As personagens mais interessantes são Jules e Kat, porque eles possuem um enredo e passam por transformações ao longo dos episódios. Jules, garota transexual e tímida que testa sua feminilidade em encontros sexuais com parceiros desconhecidos achados em aplicativos de encontros na internet. Kat, garota gorda e virgem que tem sua sexualidade despertada nas dinâmicas de “dominatrix”. Rue não tem isso. Ela é aquilo e pronto. Pelo menos, essa é a sensação que a séries nos passa. O que nos faz gostar de uma história/personagem é justamente essa trajetória de redenção. E por mais que “Euphoria” se venda como uma série ousada e isso e aquilo (e alguns momentos até é), ela possui uma estrutura clássica, dividida em três atos muitíssimo bem definidos. Temos o incidente inicial (a experiência de quase morte da protagonista por abuso de drogas), depois o motivo da narrativa (Rue vai conseguir se manter longe das drogas?). Ai vem o primeiro ponto de virada (Rue conhece Jules e se tornam amigas) e o Despertar (Rue se apaixona por Jules). Esse é todo o primeiro ato da série.

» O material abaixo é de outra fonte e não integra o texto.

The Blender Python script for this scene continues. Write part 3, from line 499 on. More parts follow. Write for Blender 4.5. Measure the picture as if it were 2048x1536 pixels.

Depois vem uma sensação de tranquilidade momentânea na Metade do Caminho (Rue para de usar drogas por amor a Jules), para logo depois vir a Queda (Jules parece não corresponder aos sentimentos de Rue). Daí vem o que em dramaturgia se chama Experiência de Morte (Rue entra em colapso ao ver que não é correspondida). Fim do segundo ato.


O terceiro ato começa com um Segundo Ponto de Virada (onde a protagonista tenta desvendar porque Jules mudou de comportamento com ela). Vem o Declínio (ninguém leva ela a sério) e o Clímax (com Jules se apaixonando por outra garota). Todos esses passos devem levar ao que os estudiosos chamam de Transformação. Mas ai pergunto: Qual a transformação de Rue? (Voltar a usar drogas???).


Pra mim, esse é o principal problema de “Euphoria”, que tem um primeiro ato brilhante. Um segundo ato duvidoso e um terceiro ato broxante. Quase todos os personagens acabam basicamente como começaram e isso é um grande desperdício. Pois acredito que se tivesse encerrado os arcos-dramáticos daqueles personagens e progredisse só com Jules, sendo revelada como verdadeira protagonista numa próxima temporada, aí sim, a série poderia marcar época.

Isso não tira os méritos da série, que são muitos. O elenco é bom, a trilha é um achado, a fotografia é deslumbrante. Mas acima de tudo, o maior acerto é o retrato de uma geração que o filósofo francês Baudrillard definiu como pós-orgia. Cuja grande pergunta é o que fazer depois de que tudo parece que já foi vivido?